We stop two or three Mexicans in beatup cars and book them on no-license charges, eat a hamburger on Broadway, and crawl out to the edge of town, the outer streets of Eastside, where there are always drug deals going down on the comers. But even here it is quiet. The streets are empty. The billboards advertising the Farmers Insurance Group and Sharma Homes look as if they had just been planted on the surface of the moon.

“People are sitting at home in a cold bath. Feel that air. That’s why I couldn’t work during the day. But also the hot weather makes people crazy. They come out at night and drink. It’s just that tonight it’s especially hot.
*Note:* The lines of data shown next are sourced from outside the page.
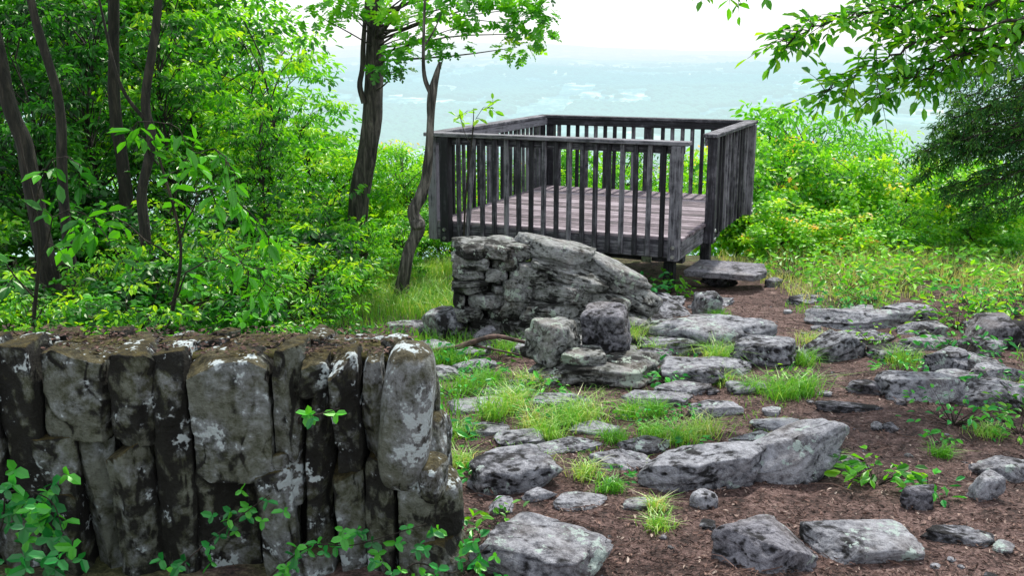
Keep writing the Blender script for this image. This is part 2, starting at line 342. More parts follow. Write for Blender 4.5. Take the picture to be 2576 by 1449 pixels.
def rock(x,y,w,d,h,rz=0,ry=0,rx=0,mat=None,lab='grey weathered rock half sunk in the dirt',name='rock',z=None,box=8,sink=.38,lo=.5,rough=1.1,planes=8,lay=.75):
    global rn; rn+=1
    V,F=rock_geo(w,d,h,rn*13+7,5 if w>.3 else 4 if w>.12 else 3,box=box,lo=lo,rough=rough,planes=planes,lay=lay); V=rot(V,rx,ry,0)
    zz=h1(x,y) if z is None else z
    V[:,2]+=h*(.5-sink)
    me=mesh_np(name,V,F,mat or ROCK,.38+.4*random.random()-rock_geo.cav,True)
    o=obj(name,me,loc=(x,y,zz)); o.rotation_euler[2]=rz
    o['label']=lab; o['category']='rock'; o['group']='rocks strewn along the ridge'; return o
rock(0.0,4.35,.44,.36,.20,.2,lab='pale grey angular rock with grass at its edge')
rock(.11,3.44,.54,.42,.22,-.3,lab='large pale grey boulder sunk in the dirt',lo=.62)
rock(.90,4.40,.66,.32,.24,.2,ry=-.12,lab='long low lichen-grey slab lying in leaf litter',box=5,sink=.3)
rock(1.32,4.48,.68,.28,.26,.26,ry=-.26,lab='long grey slab tilted up out of the dirt',box=5,sink=.2)
rock(.96,3.45,.40,.3,.22,.1,mat=ROCKD,lab='blocky dark rock with pale lichen spots',lo=.66)
rock(1.38,3.60,.46,.34,.13,-.15,lab='smooth flat-topped grey rock on bare soil',rough=.9,lo=.55,lay=.5)
rock(1.8,3.68,.28,.14,.07,-.4,lab='flat splinter of rock on the trail')
rock(1.82,4.1,.22,.16,.14,.2,mat=ROCKD,lab='dark rock beneath a leafy plant')
rock(2.13,4.15,.16,.14,.18,.2,lab='small rough upright rock beside the trail')
rock(2.38,4.5,.3,.2,.12,0,lab='low pale rock beside the trail')
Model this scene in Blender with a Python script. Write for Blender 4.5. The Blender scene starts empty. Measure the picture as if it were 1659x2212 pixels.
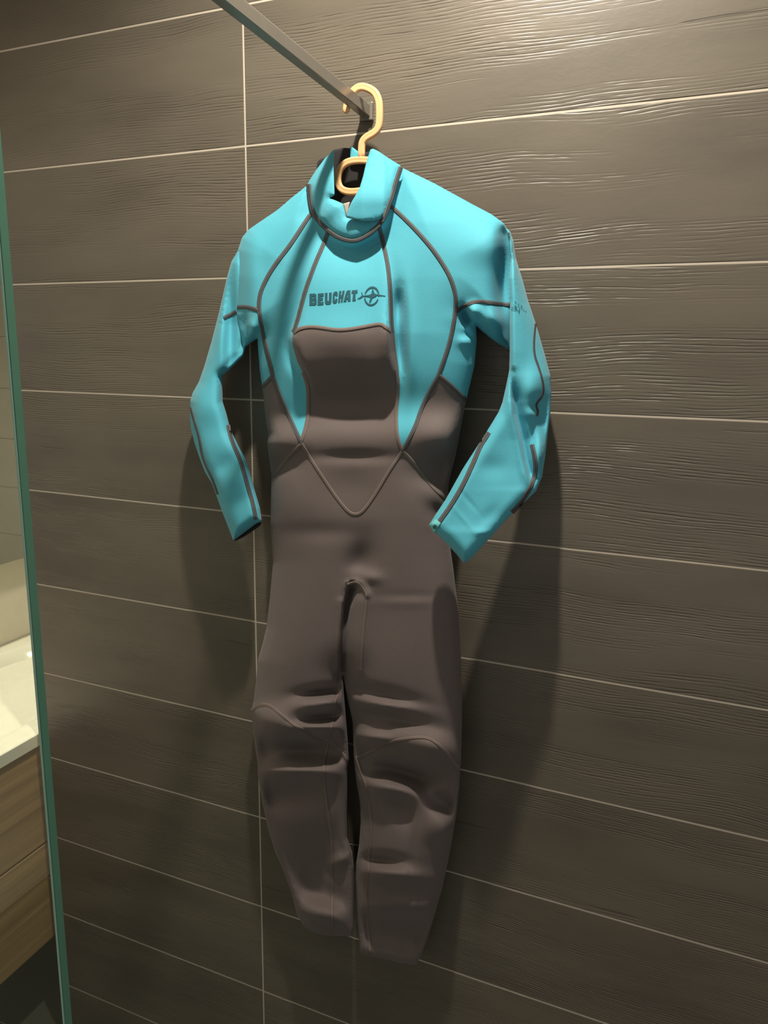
import bpy, bmesh, math
import numpy as np
from mathutils import Vector, Matrix
from mathutils.geometry import delaunay_2d_cdt

SC = bpy.context.scene
COL = SC.collection

# ------------------------------------------------------------------ camera
YAW, PITCH, ROLL = 0.381831563, 0.207606876, 0.0174192561
DIST, FPX, CAM_Z = 1.0766, 1551.724, 1.70
IW, IH = 1659.0, 2212.0
_cy, _sy, _cp, _sp = math.cos(YAW), math.sin(YAW), math.cos(PITCH), math.sin(PITCH)
FW = np.array([-_sy * _cp, _cy * _cp, -_sp])
_ri = np.array([_cy, _sy, 0.0])
_up = np.cross(_ri, FW)
RI = _ri * math.cos(ROLL) + _up * math.sin(ROLL)
UP = -_ri * math.sin(ROLL) + _up * math.cos(ROLL)
EYE = np.array([0.0, -DIST, CAM_Z])
cam_data = bpy.data.cameras.new('camera')
cam_data.sensor_fit = 'VERTICAL'
cam_data.sensor_height = 36.0
cam_data.lens = FPX / IH * 36.0
cam_data.clip_start = 0.02
cam = bpy.data.objects.new('camera', cam_data)
COL.objects.link(cam)
cam.matrix_world = Matrix(((RI[0], UP[0], -FW[0], EYE[0]), (RI[1], UP[1], -FW[1], EYE[1]),
                           (RI[2], UP[2], -FW[2], EYE[2]), (0, 0, 0, 1)))
SC.camera = cam

# ------------------------------------------------------------------ world, lights, exposure
world = bpy.data.worlds.new('world')
SC.world = world
world.use_nodes = True
world.node_tree.nodes['Background'].inputs[0].default_value = (1.0, 0.96, 0.92, 1)
world.node_tree.nodes['Background'].inputs[1].default_value = 0.38
SC.view_settings.view_transform = 'Standard'
SC.view_settings.look = 'None'
SC.view_settings.exposure = 0.0
SC.view_settings.gamma = 1.0
SC.view_settings.use_curve_mapping = False


def spot(name, loc, power, size=150, radius=0.02, col=(1.0, 0.90, 0.78), blend=0.6, target=None):
    d = bpy.data.lights.new(name, 'SPOT')
    d.energy = power
    d.spot_size = math.radians(size)
    d.spot_blend = blend
    d.shadow_soft_size = radius
    d.color = col
    o = bpy.data.objects.new(name, d)
    o.location = loc
    if target is not None:
        o.rotation_euler = (Vector(target) - Vector(loc)).to_track_quat('-Z', 'Y').to_euler()
    COL.objects.link(o)
    return o


def area(name, loc, power, size, col, target):
    d = bpy.data.lights.new(name, 'AREA')
    d.energy = power
    d.shape = 'DISK'
    d.size = size
    d.color = col
    o = bpy.data.objects.new(name, d)
    o.location = loc
    o.rotation_euler = (Vector(target) - Vector(loc)).to_track_quat('-Z', 'Y').to_euler()
    COL.objects.link(o)
    return o


spot('shower_downlight', (-0.27, -0.47, 2.68), 82, 150, 0.024)
spot('room_fill', (-0.75, -1.55, 2.68), 8, 150, 0.09)  # added frontal fill from behind the camera, no known fitting there
spot('left_wall_fill', (-1.15, -0.80, 2.68), 4, 150, 0.12, (1.0, 0.95, 0.9))  # soft light added to brighten the left of the tiled wall, not a fitting
spot('basin_downlight', (-1.45, 0.35, 2.68), 125, 150, 0.05)

# ------------------------------------------------------------------ materials


def srgb(r, g, b):
    f = lambda c: (c / 255 / 12.92) if c / 255 <= 0.04045 else ((c / 255 + 0.055) / 1.055) ** 2.4
    return (f(r), f(g), f(b), 1)


class NT:
    def __init__(s, name):
        s.m = bpy.data.materials.new(name)
        s.m.use_nodes = True
        s.t = s.m.node_tree
        s.b = s.t.nodes['Principled BSDF']

    def n(s, kind, ins=None, **kw):
        nd = s.t.nodes.new(kind)
        for k, v in kw.items():
            setattr(nd, k, v)
        for k, v in (ins or {}).items():
            if isinstance(v, bpy.types.NodeSocket):
                s.t.links.new(v, nd.inputs[k])
            else:
                nd.inputs[k].default_value = v
        return nd

    def math(s, op, a, b=0.0, clamp=False):
        nd = s.n('ShaderNodeMath', {0: a, 1: b}, operation=op)
        nd.use_clamp = clamp
        return nd.outputs[0]

    def mix(s, fac, a, b):
        nd = s.n('ShaderNodeMix', data_type='RGBA')
        for k, v in ((0, fac), (6, a), (7, b)):
            if isinstance(v, bpy.types.NodeSocket):
                s.t.links.new(v, nd.inputs[k])
            else:
                nd.inputs[k].default_value = v
        return nd.outputs[2]

    def ramp(s, f, stops):
        nd = s.n('ShaderNodeValToRGB', {0: f})
        e = nd.color_ramp.elements
        while len(e) < len(stops):
            e.new(0.5)
        for el, (p, c) in zip(e, stops):
            el.position = p
            el.color = c if len(c) == 4 else (*c, 1)
        return nd.outputs[0]

    def set(s, **kw):
        for k, v in kw.items():
            k = k.replace('_', ' ')
            if isinstance(v, bpy.types.NodeSocket):
                s.t.links.new(v, s.b.inputs[k])
            else:
                s.b.inputs[k].default_value = v
        return s.m

    def bump(s, h, strength, dist):
        nd = s.n('ShaderNodeBump', {'Height': h, 'Strength': strength, 'Distance': dist})
        s.t.links.new(nd.outputs[0], s.b.inputs['Normal'])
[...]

You just pass out if you exert yourself.”

At four a.m., we come to rest at the Adams 7-Eleven, where the last of the small-time Mexican hookers collect for a final coffee before waiting for a ride home from their pimps at the traffic lights. The moon has turned a sinister honey color as it lowers itself toward the horizon. The truckers are still pounding away along Adams on their way to and from the border, but they will have to wait till Sunday night for a girl. Crankshaw sniffs the air and expands his lungs. “Yeah, smell that. Desert smell.”

All I can detect is the sensation of infernal heat in my windpipe. The air is still oven-hot. As I walk down Adams, back toward the Kon-Tiki, I see Crankshaw turn his car and follow a limping ragged pimp into a parking lot by the Baptist church.

JESUS SAVES screams the blue neon. What happens next will hardly go noticed by anyone, one way or the other. On the way into the courtyard, I see a couple of dogs tailing me, heads down, waiting to see if I might be a playful target. I remember the Indian motel owner’s advice and pick up a piece of broken paving stone. As the two animals near, I see that they are — of all things — stray Dobermans! It is the last drama of the weekend. I throw the stone at them, hear the yelp and the snarl, and flee up the shaking stairs to room 16 as they chase me across the loose gravel. And it seems quite likely, after all, that in the last wild town in California, white men are not infrequently eaten alive by dogs.